PROBLEM STATEMENT
Report the count of lines that carry the string "script", and add nothing.

— BEGIN —

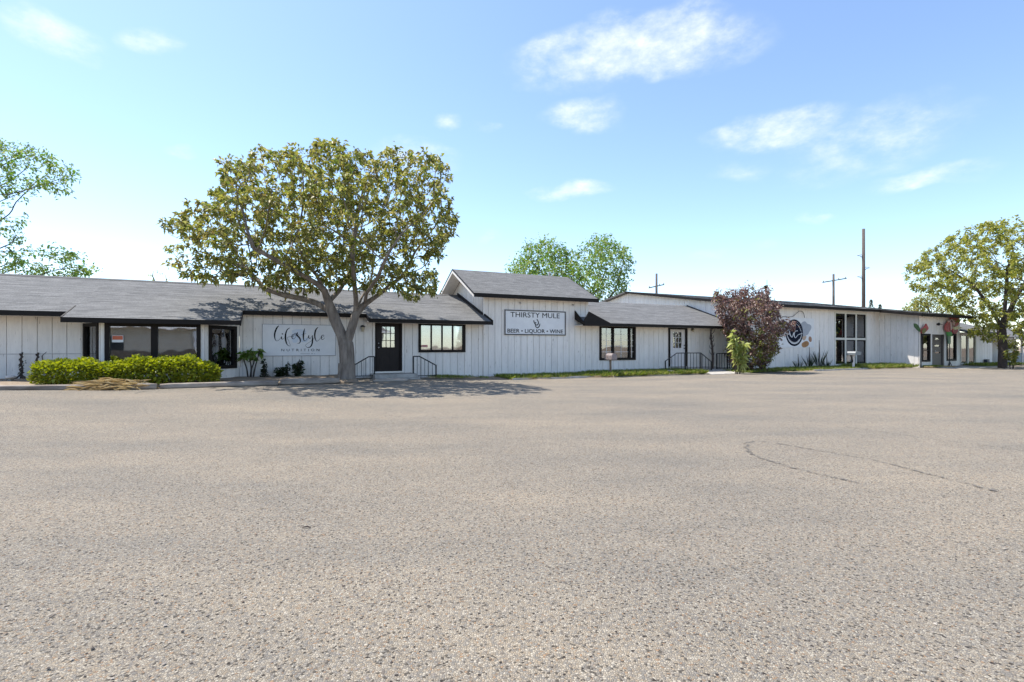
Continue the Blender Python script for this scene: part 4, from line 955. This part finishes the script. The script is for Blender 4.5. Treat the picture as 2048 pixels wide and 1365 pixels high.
def rosettes(name, C, Dv, per, L_, W_, spread=1.0, jitter=.05, droop=.3):
    n = len(C); P = np.repeat(C, per, 0)+RNG.normal(0, jitter, (n*per, 3)); base = np.repeat(Dv, per, 0)
    D = base*.55+RNG.normal(0, spread*.6, (n*per, 3)); D[:, 2] += .05
    ln = L_*(.55+.75*RNG.random(n*per)); return leaf_mesh(name, P, D, ln, ln*W_*(.8+.4*RNG.random(n*per)), droop)
def tree(name, label, cat, base, limbs, polys, natt, depth, r_base, leafm, barkm, per=14, leafL=.17, leafW=.5, soft=2.0, step=.22, infl=1.6, kill=.4, extra=0, tiprad=.02, jitter=.06, spread=1.0, group=None, fill=1.0, drop=0.0, clump=None):
    t = empty(name, base, 0, label, cat, group)
    A = crown_points(polys, natt, depth, soft)
    pos, par = colonize(limbs, A, step, infl, kill)
    mb, rad, kids = wood(pos, par, r_base)
    mb.build('trunk', barkm, t, True)
    tips = np.array([i for i in range(len(pos)) if rad[i] < tiprad and (not kids[i] or RNG.random() < fill*.5)])
    if drop: tips = tips[RNG.random(len(tips)) > drop]
    if clump: tips = np.array([i for i in tips if mnoise.noise(Vector(pos[i])*clump[0]) > clump[1]])
    C = pos[tips]; Dv = C-pos[np.maximum(par[tips], 0)]; Dv /= (np.linalg.norm(Dv, axis=1, keepdims=True)+1e-6)
    if extra:
        X = crown_points(polys, extra, depth, soft); C = np.concatenate([C, X]); Dv = np.concatenate([Dv, RNG.normal(0, 1, X.shape)])
    link('crown', rosettes('crown', C, Dv, per, leafL, leafW, spread, jitter), leafm, t)
    return t

# --- the big tree in front of the sign
TS, TN = -5.25, -2.0; TB = W(TS, TN); TY = TB.y; TBZ = zgs(TS, TN)
kx = TY/1000
def tp(x, y, dy=0): return ((x-693)*kx, dy, CAM_H+(694-y)*kx-TBZ)
TB = Vector(((693-1024)*kx, TY, TBZ))
MAIN = [[(335, 568), (338, 505), (352, 455), (340, 440), (378, 404), (420, 425), (436, 365), (425, 345), (450, 318), (500, 325), (520, 305), (560, 292), (590, 298), (612, 284), (650, 290), (683, 273), (725, 296), (770, 305), (800, 300), (835, 315), (872, 303), (908, 330), (898, 385), (925, 432), (908, 470), (880, 520), (860, 515), (840, 545), (886, 552), (876, 600), (830, 606), (790, 590), (745, 598), (700, 585), (640, 590), (600, 596), (540, 600), (490, 588), (440, 566), (380, 570)]]
MAIN = [[(x+(30 if x < 600 else 4)*(645-x)/math.hypot(x-645, y-450), y+12*(450-y)/math.hypot(x-645, y-450)) for x, y in MAIN[0]]]
mp_ = [[((x-693)*kx, CAM_H+(694-y)*kx-TBZ) for x, y in q] for q in MAIN]
limbs = [(None, [tp(693, 772), tp(693, 758), tp(694, 740), tp(694, 715), tp(693, 700), tp(692, 690)]),
         (5, [tp(683, 671, .02), tp(673, 650, .03), tp(665, 627, 0), tp(659, 605, -.1), tp(653, 580, -.25), tp(645, 555, -.5), tp(625, 525, -.8)]),
         (5, [tp(699, 671, 0), tp(706, 648, 0), tp(711, 627, .05), tp(728, 608, .1), tp(748, 592, .25), tp(770, 570, .5), tp(795, 545, .8)]),
         (8, [tp(650, 618, .1), tp(628, 605, .15), tp(600, 597, .2), tp(565, 590, .1), tp(530, 578, -.1)]),
         (9, [tp(672, 580, .3), tp(680, 555, .6), tp(690, 520, .9)]),
         (15, [tp(716, 600, -.2), tp(718, 570, -.5), tp(722, 535, -.9), tp(730, 500, -1.2)]),
         (10, [tp(640, 565, -.9), tp(610, 545, -1.5), tp(570, 520, -2.0)]),
         (16, [tp(742, 590, -.5), tp(775, 565, -1.2), tp(800, 540, -1.9)]),
         (14, [tp(704, 620, .5), tp(705, 590, 1.0), tp(712, 555, 1.6)])]
tree('broad_tree', 'large spreading olive-leaved tree standing before the script sign', 'tree', tuple(TB), limbs, mp_, 2900, 3.6, .24, LEAF_OLIVE, BARK, per=15, leafL=.165, leafW=.48, infl=1.4, kill=.25, step=.18, tiprad=.016, fill=1.15, spread=1.15, jitter=.05, clump=(1.5, -.33), extra=140)
# root flare
mbf = MB(); mbf.tube([(0, 0, -.08), (0, 0, .02), (0, 0, .12), (.005, 0, .30), (.01, 0, .6)], [.46, .37, .30, .272, .262], 14, cap=False)
tr_ = [o for o in COL.objects if o.name == 'broad_tree'][0]; mbf.build('root_flare', BARK, tr_, True)

# --- right tree beside the end wing
RB = Vector(((2005-1024)/1000*30.2, 30.2, 0)); k2 = .0302
def tp2(x, y, dy=0): return ((x-2005)*k2, dy, CAM_H+(694-y)*k2)
poly = [[((x-2005)*k2, CAM_H+(694-y)*k2) for x, y in [(1836, 560), (1834, 525), (1860, 500), (1895, 480), (1920, 462), (1965, 445), (2010, 438), (2048, 442), (2100, 450), (2160, 490), (2190, 550), (2190, 620), (2150, 680), (2080, 704), (2040, 698), (1990, 690), (1966, 668), (1944, 635), (1915, 606), (1870, 590)]]]
limbs = [(None, [tp2(2005, 745), tp2(2005, 725), tp2(2006, 700), tp2(2004, 675), tp2(2003, 655)]), (4, [tp2(1990, 620, .2), tp2(1972, 590, .3), tp2(1950, 565, .2)]), (4, [tp2(2003, 620, -.2), tp2(2000, 580, -.4), tp2(1995, 540, -.6)]), (4, [tp2(2025, 625, .2), tp2(2050, 590, .5), tp2(2080, 560, .8)])]
tree('broad_tree', 'yellow-green spreading tree cut by the right frame edge', 'tree', tuple(RB), limbs, poly, 2500, 3.8, .22, LEAF_YEL, BARKD, per=16, leafL=.19, leafW=.5, infl=1.5, kill=.30, step=.21, tiprad=.016, fill=1.1, spread=1.1, jitter=.07, clump=(1.1, -.27))

# --- trees behind the buildings
def back_tree(label, Y, x0, poly_px, natt, depth, rb, leafm, barkm, per, leafL, trunk_top, **kw):
    k = Y/1000; pol = [[((x-x0)*k, CAM_H+(694-y)*k) for x, y in q] for q in poly_px]
    h = CAM_H+(694-trunk_top)*k
    lm = [(None, [(0, 0, -.1), (.02, 0, h*.33), (-.03, .05, h*.66), (.03, 0, h)])]
    return tree(kw.pop('name', 'leafy_tree'), label, 'tree', ((x0-1024)*k, Y, 0), lm, pol, natt, depth, rb, leafm, barkm, per=per, leafL=leafL, **kw)
back_tree('bright green tree rising behind the tall gabled block', 42, 1150, [[(1010, 545), (1040, 502), (1075, 476), (1120, 488), (1150, 508), (1165, 490), (1185, 476), (1215, 480), (1258, 500), (1263, 530), (1252, 560), (1258, 600), (1215, 640), (1020, 640)]], 620, 3.5, .38, LEAF_GREEN, BARKD, 18, .26, 640, soft=2.5, step=.35, infl=2.4, kill=.55, extra=420, tiprad=.03, jitter=.24, clump=(.5, -.4))
back_tree('tall green tree leaning in from the left frame edge', 25, -210, [[(-260, 300), (-120, 240), (0, 268), (40, 285), (100, 305), (146, 338), (135, 365), (130, 395), (60, 372), (20, 385), (30, 398), (0, 405), (-60, 400), (-260, 420)], [(-260, 390), (-20, 385), (28, 415), (12, 440), (26, 470), (-10, 492), (-260, 492)], [(-260, 475), (0, 468), (40, 488), (75, 492), (125, 490), (150, 510), (190, 535), (170, 556), (100, 570), (60, 610), (-260, 620)]], 1400, 3.2, .32, LEAF_GREEN, BARKD, 14, .18, 560, soft=2.0, step=.26, infl=2.2, kill=.36, tiprad=.020, jitter=.12, fill=1.3, clump=(.9, -.22), extra=200)
back_tree('sparse twiggy bush behind the left roof ridge', 25, 320, [[(272, 548), (300, 546), (335, 532), (350, 560), (335, 610), (290, 610)]], 60, .8, .09, LEAF_PALE, BARKD, 6, .12, 620, soft=1, step=.25, kill=.35, tiprad=.03, jitter=.06, name='bush')
back_tree('small dull olive tree behind the flower entrance roof', 52, 1865, [[(1810, 625), (1822, 603), (1850, 588), (1875, 592), (1900, 602), (1912, 620), (1905, 660), (1815, 660)]], 240, 2.2, .28, LEAF_OLIVE, BARKD, 16, .24, 650, soft=1.6, step=.35, infl=2.4, kill=.5, extra=160, tiprad=.03, jitter=.2)
def conifer(label, x, ytop, Y, w):
    k = Y/1000; h = CAM_H+(694-ytop)*k; t = empty('conifer', ((x-1024)*k, Y, 0), 0, label, 'tree')
    MB().tube([(0, 0, -.1), (0, 0, h*.5), (0, 0, h)], [.2, .12, .02], 6).build('trunk', BARKD, t, True)
    n = 1300; zz_ = RNG.random(n)**.8; r_ = w*(1-zz_)*np.sqrt(RNG.random(n))*(.8+.3*np.sin(zz_*40)); a = RNG.random(n)*6.283
    P = np.stack([r_*np.cos(a), r_*np.sin(a), h*(.12+.88*zz_)], 1); D = np.stack([np.cos(a), np.sin(a), -.2+0*a], 1)+RNG.normal(0, .3, (n, 3))
    link('crown', leaf_mesh('crown', P, D, np.full(n, .28), np.full(n, .07)), LEAF_DARK, t)
conifer('small dark conifer tip just right of the tall pole', 1742, 599, 90, 2.4)
conifer('smallest dark conifer tip above the long low roof', 1760, 609, 90, 1.8)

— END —

IN RESPONSE
2